Coś o ewolucji....

Dobrze, ze zwrocilas uwage na postawe typu “ja go zmienie”. Jesli w ten sposob sie zaczyna to zwykle konczy sie bardzo smutno…

1 polubienie

Z wygladem na pewno masz racje (z potworem do lozka by nie wskoczyly). Ale w tym czasie, szczegolnie w krajach zamoznych kobiety siedzialy w domu z dosc ograniczonymi zainteresowaniami. No to czemu nie zainteresowac sie przystojnym listonoszem? A tak (troche nie na temat, wybacz) przy okazji. Kiedys dyskutowalam sobie z moimi znajomymi mieszkajacymi w Szwajcarii. Kraj zamozny, ludzie tez. Bardzo wiele matek nie pracowalo zawodowo tylko “zajmowaly sie domem i dziecmi”. I bardzo wiele z nich wpadalo w…alkoholizm! No bo ile mozna o zupkach, pieluchach i odkurzaczu??? I tu klania sie wychowanie. Slyszalam opowiesci mojej macochy: bylo tak, ze synom ojciec zapewnial wyksztalcenie a corkom posag…
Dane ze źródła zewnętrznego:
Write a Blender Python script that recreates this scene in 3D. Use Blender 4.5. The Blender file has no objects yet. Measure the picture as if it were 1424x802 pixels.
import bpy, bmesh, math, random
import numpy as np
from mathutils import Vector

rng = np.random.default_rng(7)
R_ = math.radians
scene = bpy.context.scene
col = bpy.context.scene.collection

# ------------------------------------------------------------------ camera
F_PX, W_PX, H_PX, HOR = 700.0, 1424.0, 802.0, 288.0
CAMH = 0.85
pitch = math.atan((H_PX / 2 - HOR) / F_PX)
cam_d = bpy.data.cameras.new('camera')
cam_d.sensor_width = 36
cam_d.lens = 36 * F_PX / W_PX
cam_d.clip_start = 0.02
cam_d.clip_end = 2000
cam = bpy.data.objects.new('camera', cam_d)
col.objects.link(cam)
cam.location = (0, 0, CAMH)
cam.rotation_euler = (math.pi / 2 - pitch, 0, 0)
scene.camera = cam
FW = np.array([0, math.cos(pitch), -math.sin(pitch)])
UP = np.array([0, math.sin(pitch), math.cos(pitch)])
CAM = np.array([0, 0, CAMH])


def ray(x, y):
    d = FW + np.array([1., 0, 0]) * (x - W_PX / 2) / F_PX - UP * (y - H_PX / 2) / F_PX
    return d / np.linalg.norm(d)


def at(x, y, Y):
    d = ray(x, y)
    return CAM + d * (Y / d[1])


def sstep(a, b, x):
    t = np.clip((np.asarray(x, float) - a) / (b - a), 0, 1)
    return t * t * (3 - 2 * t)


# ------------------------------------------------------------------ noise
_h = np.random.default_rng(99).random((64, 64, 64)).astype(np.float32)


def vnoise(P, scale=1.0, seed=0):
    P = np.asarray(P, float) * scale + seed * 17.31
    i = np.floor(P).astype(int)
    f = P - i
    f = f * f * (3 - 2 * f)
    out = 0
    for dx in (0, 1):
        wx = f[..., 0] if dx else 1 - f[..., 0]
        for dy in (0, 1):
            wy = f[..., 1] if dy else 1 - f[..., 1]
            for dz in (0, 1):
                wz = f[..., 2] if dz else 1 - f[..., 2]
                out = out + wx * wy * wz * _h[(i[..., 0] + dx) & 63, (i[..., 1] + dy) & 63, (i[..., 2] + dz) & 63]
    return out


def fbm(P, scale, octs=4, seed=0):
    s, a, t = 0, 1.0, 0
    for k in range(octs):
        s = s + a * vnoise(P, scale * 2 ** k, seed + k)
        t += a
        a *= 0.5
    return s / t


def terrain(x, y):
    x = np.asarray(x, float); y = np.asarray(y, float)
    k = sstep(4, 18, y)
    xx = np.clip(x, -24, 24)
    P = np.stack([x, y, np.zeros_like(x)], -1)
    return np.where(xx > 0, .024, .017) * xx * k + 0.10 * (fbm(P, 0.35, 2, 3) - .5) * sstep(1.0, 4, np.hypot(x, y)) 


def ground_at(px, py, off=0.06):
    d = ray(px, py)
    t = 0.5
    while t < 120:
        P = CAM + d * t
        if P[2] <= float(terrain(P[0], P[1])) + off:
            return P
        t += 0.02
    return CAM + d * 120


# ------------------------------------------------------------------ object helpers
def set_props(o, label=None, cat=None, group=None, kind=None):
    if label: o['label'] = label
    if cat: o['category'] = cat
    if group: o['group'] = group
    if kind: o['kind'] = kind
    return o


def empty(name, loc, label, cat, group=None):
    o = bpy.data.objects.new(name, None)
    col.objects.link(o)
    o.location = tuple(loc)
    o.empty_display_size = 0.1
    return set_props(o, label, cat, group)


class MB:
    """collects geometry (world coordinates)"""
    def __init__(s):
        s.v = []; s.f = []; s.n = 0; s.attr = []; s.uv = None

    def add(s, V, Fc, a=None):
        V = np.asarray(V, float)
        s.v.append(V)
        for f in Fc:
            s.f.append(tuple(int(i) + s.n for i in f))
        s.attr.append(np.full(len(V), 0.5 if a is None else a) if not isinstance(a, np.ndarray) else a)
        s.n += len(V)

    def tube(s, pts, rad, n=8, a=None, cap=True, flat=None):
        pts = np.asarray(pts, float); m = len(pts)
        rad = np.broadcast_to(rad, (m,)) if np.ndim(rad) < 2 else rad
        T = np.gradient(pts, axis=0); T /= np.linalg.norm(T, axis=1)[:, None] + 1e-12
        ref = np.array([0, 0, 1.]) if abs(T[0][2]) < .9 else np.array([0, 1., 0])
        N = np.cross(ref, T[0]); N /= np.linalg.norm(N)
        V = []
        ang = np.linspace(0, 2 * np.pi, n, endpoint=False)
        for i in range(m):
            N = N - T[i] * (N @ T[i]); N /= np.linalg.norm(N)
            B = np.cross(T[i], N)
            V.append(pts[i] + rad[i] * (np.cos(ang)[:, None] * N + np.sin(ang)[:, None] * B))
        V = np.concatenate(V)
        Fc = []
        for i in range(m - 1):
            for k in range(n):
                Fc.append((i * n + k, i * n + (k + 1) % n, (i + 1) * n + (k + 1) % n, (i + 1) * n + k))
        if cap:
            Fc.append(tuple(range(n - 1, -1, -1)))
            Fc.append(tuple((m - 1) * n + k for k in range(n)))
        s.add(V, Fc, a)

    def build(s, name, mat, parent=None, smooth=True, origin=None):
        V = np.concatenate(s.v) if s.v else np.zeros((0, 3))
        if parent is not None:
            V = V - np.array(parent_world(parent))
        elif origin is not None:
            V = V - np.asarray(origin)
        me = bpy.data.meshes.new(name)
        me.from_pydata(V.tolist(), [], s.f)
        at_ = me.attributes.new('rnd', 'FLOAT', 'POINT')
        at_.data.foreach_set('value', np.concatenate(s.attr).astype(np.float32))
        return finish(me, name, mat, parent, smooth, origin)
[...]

I tu Ci powiem, ze duzo zalezy od kobiety-matki. Ilez to razy slyszy sie od mamuski " to MOJE dziecko". Nie kobieto, to jest WASZE dziecko. Ambitna matka moze meza wywalic z domu i (wylacznie dlatego, zeby ojciec nie mial kontaktu z dzieckiem) nie walczyc o alimenty nawet, jesli sa przyznane. A ten “idealny” tata sie zacina: zero kontaktow to zero kasy. Ani jednemu ani drugiemu do lba nie przyjdzie, ze cierpi na tym wlasnie dziecko. I mowie to z wlasnego doswiadczenia…

1 polubienie

Eeee, z wlasmym tez sie wpadki zdarzaly - swoj byl po to, zeby potomstwo i przychowek utrzymywac.